INFORMATION SHOWN:
#####

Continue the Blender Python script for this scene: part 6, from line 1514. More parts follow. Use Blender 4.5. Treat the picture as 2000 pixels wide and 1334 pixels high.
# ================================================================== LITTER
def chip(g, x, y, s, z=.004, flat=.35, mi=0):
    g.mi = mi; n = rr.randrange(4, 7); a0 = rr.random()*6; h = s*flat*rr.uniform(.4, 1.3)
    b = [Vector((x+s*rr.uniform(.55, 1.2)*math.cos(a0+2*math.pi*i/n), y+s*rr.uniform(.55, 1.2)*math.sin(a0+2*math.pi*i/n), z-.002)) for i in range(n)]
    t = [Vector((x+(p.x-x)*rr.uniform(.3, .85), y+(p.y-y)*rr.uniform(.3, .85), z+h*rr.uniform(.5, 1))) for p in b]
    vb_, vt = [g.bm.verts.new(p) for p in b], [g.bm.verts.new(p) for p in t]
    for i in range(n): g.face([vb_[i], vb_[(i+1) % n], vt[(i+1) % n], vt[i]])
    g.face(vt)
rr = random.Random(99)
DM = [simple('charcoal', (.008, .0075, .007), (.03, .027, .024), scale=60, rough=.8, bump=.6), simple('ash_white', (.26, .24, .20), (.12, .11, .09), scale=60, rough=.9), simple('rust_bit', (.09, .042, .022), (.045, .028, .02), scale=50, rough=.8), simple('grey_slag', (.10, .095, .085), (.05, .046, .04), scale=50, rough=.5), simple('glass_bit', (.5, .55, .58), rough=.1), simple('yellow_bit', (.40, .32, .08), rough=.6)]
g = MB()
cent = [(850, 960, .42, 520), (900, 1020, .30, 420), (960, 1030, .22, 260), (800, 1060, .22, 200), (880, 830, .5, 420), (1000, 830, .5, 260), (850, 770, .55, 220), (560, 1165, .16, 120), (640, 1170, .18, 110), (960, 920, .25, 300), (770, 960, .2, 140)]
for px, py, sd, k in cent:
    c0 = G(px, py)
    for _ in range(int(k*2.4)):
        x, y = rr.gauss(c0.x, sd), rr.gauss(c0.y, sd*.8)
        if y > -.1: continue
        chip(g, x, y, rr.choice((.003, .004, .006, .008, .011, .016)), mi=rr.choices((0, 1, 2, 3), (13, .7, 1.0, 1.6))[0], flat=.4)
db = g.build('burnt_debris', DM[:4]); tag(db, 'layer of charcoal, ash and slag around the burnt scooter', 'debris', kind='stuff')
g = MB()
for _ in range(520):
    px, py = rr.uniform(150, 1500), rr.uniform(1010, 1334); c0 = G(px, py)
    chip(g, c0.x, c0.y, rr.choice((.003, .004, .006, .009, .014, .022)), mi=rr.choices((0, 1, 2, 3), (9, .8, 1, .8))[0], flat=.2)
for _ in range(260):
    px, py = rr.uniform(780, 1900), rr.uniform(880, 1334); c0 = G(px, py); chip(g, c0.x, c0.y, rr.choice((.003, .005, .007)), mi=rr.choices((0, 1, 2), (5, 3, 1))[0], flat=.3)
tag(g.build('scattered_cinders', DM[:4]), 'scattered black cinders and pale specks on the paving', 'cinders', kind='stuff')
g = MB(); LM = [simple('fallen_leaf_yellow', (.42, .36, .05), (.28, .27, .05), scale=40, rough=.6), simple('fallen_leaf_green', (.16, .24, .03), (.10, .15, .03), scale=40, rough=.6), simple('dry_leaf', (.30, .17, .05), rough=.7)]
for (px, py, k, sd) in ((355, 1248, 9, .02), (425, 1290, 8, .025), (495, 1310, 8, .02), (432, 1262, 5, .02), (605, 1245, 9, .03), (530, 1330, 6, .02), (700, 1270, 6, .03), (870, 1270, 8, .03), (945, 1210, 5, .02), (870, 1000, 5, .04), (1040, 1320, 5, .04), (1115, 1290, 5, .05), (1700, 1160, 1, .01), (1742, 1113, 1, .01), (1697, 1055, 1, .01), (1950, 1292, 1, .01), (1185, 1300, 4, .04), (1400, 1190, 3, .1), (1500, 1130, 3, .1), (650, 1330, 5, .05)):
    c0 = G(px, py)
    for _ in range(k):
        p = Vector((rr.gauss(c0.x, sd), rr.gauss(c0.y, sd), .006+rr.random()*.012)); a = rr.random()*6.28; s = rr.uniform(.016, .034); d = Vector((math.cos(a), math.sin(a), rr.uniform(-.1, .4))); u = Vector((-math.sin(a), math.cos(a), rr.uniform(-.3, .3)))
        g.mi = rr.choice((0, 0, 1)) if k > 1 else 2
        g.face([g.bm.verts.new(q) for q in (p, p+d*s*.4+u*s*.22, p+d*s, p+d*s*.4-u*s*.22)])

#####

WORK TO DO:
Your task is to transcribe the listing above in full, exactly as given.

SOLUTION:
Continue the Blender Python script for this scene: part 6, from line 1514. More parts follow. Use Blender 4.5. Treat the picture as 2000 pixels wide and 1334 pixels high.
# ================================================================== LITTER
def chip(g, x, y, s, z=.004, flat=.35, mi=0):
    g.mi = mi; n = rr.randrange(4, 7); a0 = rr.random()*6; h = s*flat*rr.uniform(.4, 1.3)
    b = [Vector((x+s*rr.uniform(.55, 1.2)*math.cos(a0+2*math.pi*i/n), y+s*rr.uniform(.55, 1.2)*math.sin(a0+2*math.pi*i/n), z-.002)) for i in range(n)]
    t = [Vector((x+(p.x-x)*rr.uniform(.3, .85), y+(p.y-y)*rr.uniform(.3, .85), z+h*rr.uniform(.5, 1))) for p in b]
    vb_, vt = [g.bm.verts.new(p) for p in b], [g.bm.verts.new(p) for p in t]
    for i in range(n): g.face([vb_[i], vb_[(i+1) % n], vt[(i+1) % n], vt[i]])
    g.face(vt)
rr = random.Random(99)
DM = [simple('charcoal', (.008, .0075, .007), (.03, .027, .024), scale=60, rough=.8, bump=.6), simple('ash_white', (.26, .24, .20), (.12, .11, .09), scale=60, rough=.9), simple('rust_bit', (.09, .042, .022), (.045, .028, .02), scale=50, rough=.8), simple('grey_slag', (.10, .095, .085), (.05, .046, .04), scale=50, rough=.5), simple('glass_bit', (.5, .55, .58), rough=.1), simple('yellow_bit', (.40, .32, .08), rough=.6)]
g = MB()
cent = [(850, 960, .42, 520), (900, 1020, .30, 420), (960, 1030, .22, 260), (800, 1060, .22, 200), (880, 830, .5, 420), (1000, 830, .5, 260), (850, 770, .55, 220), (560, 1165, .16, 120), (640, 1170, .18, 110), (960, 920, .25, 300), (770, 960, .2, 140)]
for px, py, sd, k in cent:
    c0 = G(px, py)
    for _ in range(int(k*2.4)):
        x, y = rr.gauss(c0.x, sd), rr.gauss(c0.y, sd*.8)
        if y > -.1: continue
        chip(g, x, y, rr.choice((.003, .004, .006, .008, .011, .016)), mi=rr.choices((0, 1, 2, 3), (13, .7, 1.0, 1.6))[0], flat=.4)
db = g.build('burnt_debris', DM[:4]); tag(db, 'layer of charcoal, ash and slag around the burnt scooter', 'debris', kind='stuff')
g = MB()
for _ in range(520):
    px, py = rr.uniform(150, 1500), rr.uniform(1010, 1334); c0 = G(px, py)
    chip(g, c0.x, c0.y, rr.choice((.003, .004, .006, .009, .014, .022)), mi=rr.choices((0, 1, 2, 3), (9, .8, 1, .8))[0], flat=.2)
for _ in range(260):
    px, py = rr.uniform(780, 1900), rr.uniform(880, 1334); c0 = G(px, py); chip(g, c0.x, c0.y, rr.choice((.003, .005, .007)), mi=rr.choices((0, 1, 2), (5, 3, 1))[0], flat=.3)
tag(g.build('scattered_cinders', DM[:4]), 'scattered black cinders and pale specks on the paving', 'cinders', kind='stuff')
g = MB(); LM = [simple('fallen_leaf_yellow', (.42, .36, .05), (.28, .27, .05), scale=40, rough=.6), simple('fallen_leaf_green', (.16, .24, .03), (.10, .15, .03), scale=40, rough=.6), simple('dry_leaf', (.30, .17, .05), rough=.7)]
for (px, py, k, sd) in ((355, 1248, 9, .02), (425, 1290, 8, .025), (495, 1310, 8, .02), (432, 1262, 5, .02), (605, 1245, 9, .03), (530, 1330, 6, .02), (700, 1270, 6, .03), (870, 1270, 8, .03), (945, 1210, 5, .02), (870, 1000, 5, .04), (1040, 1320, 5, .04), (1115, 1290, 5, .05), (1700, 1160, 1, .01), (1742, 1113, 1, .01), (1697, 1055, 1, .01), (1950, 1292, 1, .01), (1185, 1300, 4, .04), (1400, 1190, 3, .1), (1500, 1130, 3, .1), (650, 1330, 5, .05)):
    c0 = G(px, py)
    for _ in range(k):
        p = Vector((rr.gauss(c0.x, sd), rr.gauss(c0.y, sd), .006+rr.random()*.012)); a = rr.random()*6.28; s = rr.uniform(.016, .034); d = Vector((math.cos(a), math.sin(a), rr.uniform(-.1, .4))); u = Vector((-math.sin(a), math.cos(a), rr.uniform(-.3, .3)))
        g.mi = rr.choice((0, 0, 1)) if k > 1 else 2
        g.face([g.bm.verts.new(q) for q in (p, p+d*s*.4+u*s*.22, p+d*s, p+d*s*.4-u*s*.22)])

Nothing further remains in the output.